Hydroacoustic seismicity along oceanic transform faults: Contrasts between the East Pacific Rise and Mid-Atlantic Ridge

Hydroacoustic seismicity along oceanic transform faults: Contrasts between the East Pacific Rise and Mid-Atlantic Ridge

Tingting Zheng1, Jian Lin1, 2, 3, Qiu Zhong3

1 State Key Laboratory of Marine Geology, Tongji University, Shanghai 200092, China

2 Department of Geology and Geophysics, Woods Hole Oceanographic Institution, Woods Hole, MA 02543, USA

3 Key Laboratory of Marginal Sea Geology, South China Sea Institute of Oceanology, Chinese Academy of Sciences, Guangzhou 510301, China.

 

We investigate the characteristics of seismicity of oceanic transform faults through analyzing hydroacoustic data recorded along the fast-spreading East Pacific Rise (EPR) and slow-spreading Mid-Atlantic Ridge (MAR), respectively. The investigated region on the EPR is within 15°S-15°N from the Garrett to Clipperton Transform Fault during time period of June 1996 to September 2002. Meanwhile, the investigated region on the MAR is within 15°-37°N from the Fifteen-Twenty to Oceanographer Transform Fault during time period of February 1999 to August 2003. Using space-time correlation analysis, we matched hydroacoustic events with earthquakes from the Global Centroid Moment Tensor (GCMT) solutions for event magnitude greater than 4.8. Our analyses revealed systematic differences in the seismicity characteristics between the EPR and MAR: (1) Along the EPR, more than ninety percent of seismicity occurred within several kilometers from transform faults, a few percent occurred near over-lapping spreading centers, while the rest occurred along the ridge axis.

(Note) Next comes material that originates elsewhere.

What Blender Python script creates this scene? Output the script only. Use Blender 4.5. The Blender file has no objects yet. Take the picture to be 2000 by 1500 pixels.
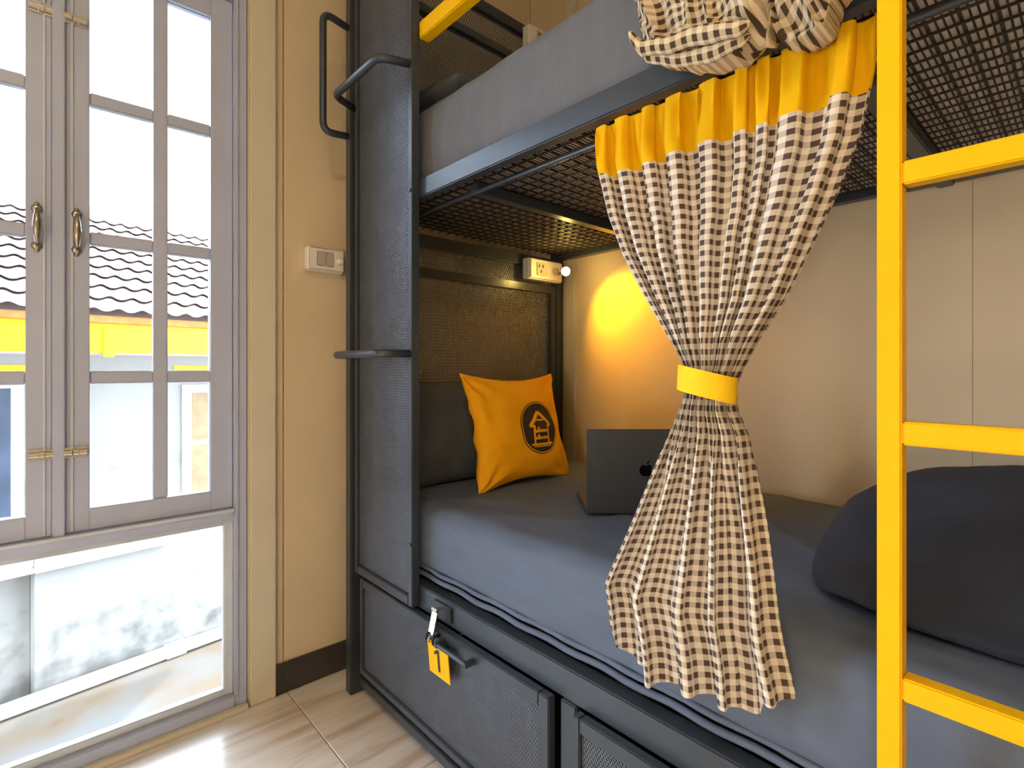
import bpy, bmesh, math, random
from mathutils import Matrix, Vector, noise
random.seed(7)
scene = bpy.context.scene
COL = scene.collection

# ------------------------------------------------------------------ camera, sky, sun, exposure
cam_d = bpy.data.cameras.new('camera'); cam = bpy.data.objects.new('camera', cam_d); COL.objects.link(cam)
cam_d.sensor_width = 36.0; cam_d.lens = 36.0 * 1032.07 / 2000.0
cam_d.shift_y = -32.24 / 2000.0; cam_d.clip_start = 0.02
cam.location = (0, 0, 1.10); cam.rotation_euler = (math.radians(90), 0, -math.atan2(.6709, .7415))
scene.camera = cam

world = bpy.data.worlds.new('sky'); scene.world = world; world.use_nodes = True
bg = world.node_tree.nodes['Background']
bg.inputs['Color'].default_value = (0.68, 0.84, 1.0, 1); bg.inputs['Strength'].default_value = 11.0

sun_d = bpy.data.lights.new('sun', 'SUN'); sun_d.energy = 3.0; sun_d.angle = math.radians(1.0); sun_d.color = (1, .96, .9)
sun = bpy.data.objects.new('sun', sun_d); COL.objects.link(sun)
sun.rotation_euler = Vector((.30, .36, -.88)).to_track_quat('-Z', 'Y').to_euler()
# position of the added, unseen ceiling lamp (its light is made in its builder)
LAMP_AT = (-0.55, -0.35, 2.96); LAMP_W = 16.0; LAMP_COL = (1.0, .82, .58)
FILL_LAMP_AT = (-1.50, -.45, .90); FILL_LAMP_W = 38.0  # unseen globe lamp, added as frontal fill for the bunk
READ_W = 20.0; READ_COL = (1.0, .43, .0)

vs = scene.view_settings
vs.view_transform = 'Standard'; vs.look = 'None'; vs.gamma = 1.0; vs.use_curve_mapping = False; vs.exposure = 0.0
scene.display_settings.display_device = 'sRGB'
scene.cycles.max_bounces = 5; scene.cycles.diffuse_bounces = 3; scene.cycles.glossy_bounces = 2; scene.cycles.transparent_max_bounces = 10
scene.cycles.use_adaptive_sampling = True; scene.cycles.adaptive_threshold = .12; scene.cycles.adaptive_min_samples = 16
scene.cycles.sample_clamp_indirect = 6.0; scene.cycles.use_denoising = True
scene.cycles.caustics_reflective = False; scene.cycles.caustics_refractive = False

# ------------------------------------------------------------------ helpers
def lin(r, g, b):
    f = lambda c: c / 12.92 if c <= .04045 else ((c + .055) / 1.055) ** 2.4
    return (f(r / 255), f(g / 255), f(b / 255), 1)

def mat(name, col, rough=.5, metal=0., nscale=8., namt=.08, bump=0., bscale=60., spec=.5, stretch=(1, 1, 1), coat=0.):
    m = bpy.data.materials.new(name); m.use_nodes = True; nt = m.node_tree; N = nt.nodes; L = nt.links
    p = N['Principled BSDF']; p.inputs['Roughness'].default_value = rough; p.inputs['Metallic'].default_value = metal
    p.inputs['Specular IOR Level'].default_value = spec; p.inputs['Coat Weight'].default_value = coat
    tc = N.new('ShaderNodeTexCoord'); mp = N.new('ShaderNodeMapping'); mp.inputs['Scale'].default_value = stretch
    L.new(tc.outputs['Object'], mp.inputs['Vector'])
    nz = N.new('ShaderNodeTexNoise'); nz.inputs['Scale'].default_value = nscale; nz.inputs['Detail'].default_value = 4
    L.new(mp.outputs[0], nz.inputs['Vector'])
    rp = N.new('ShaderNodeValToRGB'); c = col
    rp.color_ramp.elements[0].position = .3; rp.color_ramp.elements[1].position = .7
    rp.color_ramp.elements[0].color = tuple(max(0, x * (1 - namt)) for x in c[:3]) + (1,)
    rp.color_ramp.elements[1].color = tuple(min(1, x * (1 + namt)) for x in c[:3]) + (1,)
    L.new(nz.outputs['Fac'], rp.inputs['Fac']); L.new(rp.outputs['Color'], p.inputs['Base Color'])
    if bump > 0:
        n2 = N.new('ShaderNodeTexNoise'); n2.inputs['Scale'].default_value = bscale; n2.inputs['Detail'].default_value = 3
        L.new(mp.outputs[0], n2.inputs['Vector'])
        bp = N.new('ShaderNodeBump'); bp.inputs['Strength'].default_value = bump; bp.inputs['Distance'].default_value = .01
        L.new(n2.outputs['Fac'], bp.inputs['Height']); L.new(bp.outputs[0], p.inputs['Normal'])
    return m

def emit(name, col, strength):
    m = bpy.data.materials.new(name); m.use_nodes = True; N = m.node_tree.nodes
    p = N['Principled BSDF']; p.inputs['Base Color'].default_value = (1, 1, 1, 1)
    p.inputs['Emission Color'].default_value = col; p.inputs['Emission Strength'].default_value = strength
    return m

def glass_mat(name, tint=(1, 1, 1, 1)):
    m = bpy.data.materials.new(name); m.use_nodes = True; nt = m.node_tree; N = nt.nodes; L = nt.links
    N.remove(N['Principled BSDF']); out = N['Material Output']
    t = N.new('ShaderNodeBsdfTransparent'); t.inputs[0].default_value = tint
    g = N.new('ShaderNodeBsdfGlossy'); g.inputs['Roughness'].default_value = .02
    fr = N.new('ShaderNodeFresnel'); fr.inputs[0].default_value = 1.25
    mx = N.new('ShaderNodeMixShader'); L.new(fr.outputs[0], mx.inputs[0]); L.new(t.outputs[0], mx.inputs[1]); L.new(g.outputs[0], mx.inputs[2])
    L.new(mx.outputs[0], out.inputs['Surface']); return m

def gingham(name, light, mid, dark, period=.0175, transl=.22):
    m = bpy.data.materials.new(name); m.use_nodes = True; nt = m.node_tree; N = nt.nodes; L = nt.links
    p = N['Principled BSDF']; p.inputs['Roughness'].default_value = .9; p.inputs['Specular IOR Level'].default_value = .1
    uv = N.new('ShaderNodeUVMap'); sp = N.new('ShaderNodeSeparateXYZ'); L.new(uv.outputs[0], sp.inputs[0])
    bands = []
    for k in (0, 1):
        d = N.new('ShaderNodeMath'); d.operation = 'DIVIDE'; d.inputs[1].default_value = period; L.new(sp.outputs[k], d.inputs[0])
        fr = N.new('ShaderNodeMath'); fr.operation = 'FRACT'; L.new(d.outputs[0], fr.inputs[0])
        lt = N.new('ShaderNodeMath'); lt.operation = 'LESS_THAN'; lt.inputs[1].default_value = .5; L.new(fr.outputs[0], lt.inputs[0])
        bands.append(lt)
    s = N.new('ShaderNodeMath'); s.operation = 'ADD'; L.new(bands[0].outputs[0], s.inputs[0]); L.new(bands[1].outputs[0], s.inputs[1])
    h = N.new('ShaderNodeMath'); h.operation = 'MULTIPLY'; h.inputs[1].default_value = .5; L.new(s.outputs[0], h.inputs[0])
    rp = N.new('ShaderNodeValToRGB'); rp.color_ramp.interpolation = 'CONSTANT'
    rp.color_ramp.elements[0].position = 0; rp.color_ramp.elements[0].color = light
    rp.color_ramp.elements[1].position = .8; rp.color_ramp.elements[1].color = dark
    e = rp.color_ramp.elements.new(.3); e.color = mid
    L.new(h.outputs[0], rp.inputs['Fac']); L.new(rp.outputs[0], p.inputs['Base Color'])
    tr = N.new('ShaderNodeBsdfTranslucent'); L.new(rp.outputs[0], tr.inputs[0])
    mx = N.new('ShaderNodeMixShader'); mx.inputs[0].default_value = transl
    L.new(p.outputs[0], mx.inputs[1]); L.new(tr.outputs[0], mx.inputs[2]); L.new(mx.outputs[0], N['Material Output'].inputs['Surface'])
    return m

def translucent(m, amt):
    N = m.node_tree.nodes; L = m.node_tree.links; p = N['Principled BSDF']
    src = p.inputs['Base Color'].links[0].from_socket
    tr = N.new('ShaderNodeBsdfTranslucent'); L.new(src, tr.inputs[0])
    mx = N.new('ShaderNodeMixShader'); mx.inputs[0].default_value = amt
    L.new(p.outputs[0], mx.inputs[1]); L.new(tr.outputs[0], mx.inputs[2]); L.new(mx.outputs[0], N['Material Output'].inputs['Surface'])
    return m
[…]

Along the MAR, hydroacoustic seismicity is much more scattered near the ridge axis, transform faults, and non-transform offsets.(2) Near the EPR transform faults, the standard deviation of the separation distance of the hydroacoustic events from the morphologically-determined transform fault axis is s = 5.7 km. In contrast, the separation distance of hydroacoustic events to the transform faults is greater (s = 11.9 km), reflecting possibly more complex acoustic scattering due to complex MAR topography as well as more complex tectonic activity. (3) The mean hydroacoustic magnitude of the investigated EPR events is 3.3 (s = 0.6), while the mean hydroacoustic magnitude of the studied MAR events is 3.0 (s = 0.7). The mean hydroacoustic seismicity rate is 2.1 events per year per km of the EPR transform fault length, comparing to the mean seismicity rate of 0.5 events per year per km of the MAR transform fault length. (4) In both the EPR and MAR, we identified anomalous hydroacoustic seismicity in off-axis regions of unknown plate boundaries. These anomalous off-axis hydroacoustic activities and their implications on mid-ocean tectonics are the focus of our ongoing investigation.